Even then, I think the Historians would rather reply in a new free sub with wider readership than take $20 for putting in three hours of work responding to something. They do it because they're passionate. Not for money.
Maybe paywalled subreddits are more intended to become competitors to maybe patreon and only fans rather than present day subreddits? Like a lot of patreons have discord access as a perk, the paywalled subreddit could potentially fill that role instead. Don't think it seems like a good idea and don't think it'll become more than a gimic
i mean if they don't paywall existing subs, and just make it an option for future subs...I could see a world where people use that for like their Patreon or something, like with invite-only Discords. But then, in my mind, that's people paying Patreon to get access to an exclusive Reddit, and that wouldn't bring Reddit new money, so maybe this isn't working the way i'm thinking...
I mean people that didnt care about what reddit has done so far, will probably not care for this either and pay anyways, so they figured why not milk the idiots that are left.
Probably a good thing, imo. Better than selling data for AI farming and blitzing the site with ads. Hopefully it isn't the start of the entirety of Reddit going behind a subscription wall.
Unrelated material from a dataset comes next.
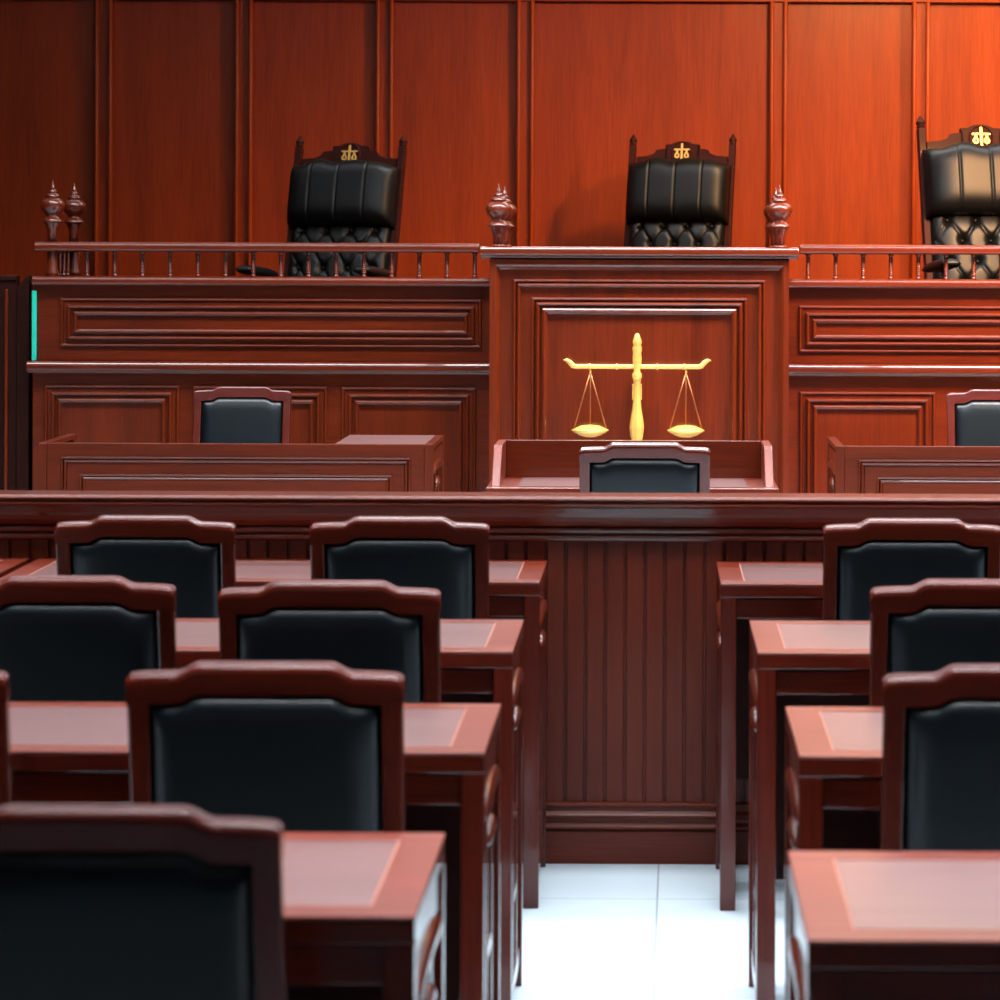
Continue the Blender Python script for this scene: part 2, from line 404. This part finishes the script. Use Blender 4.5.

Curating private digital communities is a good option.
During the call, the Reddit co-founder said the company would begin testing AI-powered search results later this year [and] that search could one day be a significant source of advertising revenue for the company.
this does not seem to be an alternative to the existing method of profiting from ads etc., but more of an additional way to make loads of money
Fair, I presume you are correct in how it will be applied. That said, given that Reddit has only ever burned cash, there has to be some connection to gravity...I think?
Unless Reddit actually monetizes the process for content creators, in which case, we need them to open up their books - because then they'll be running a marketplace.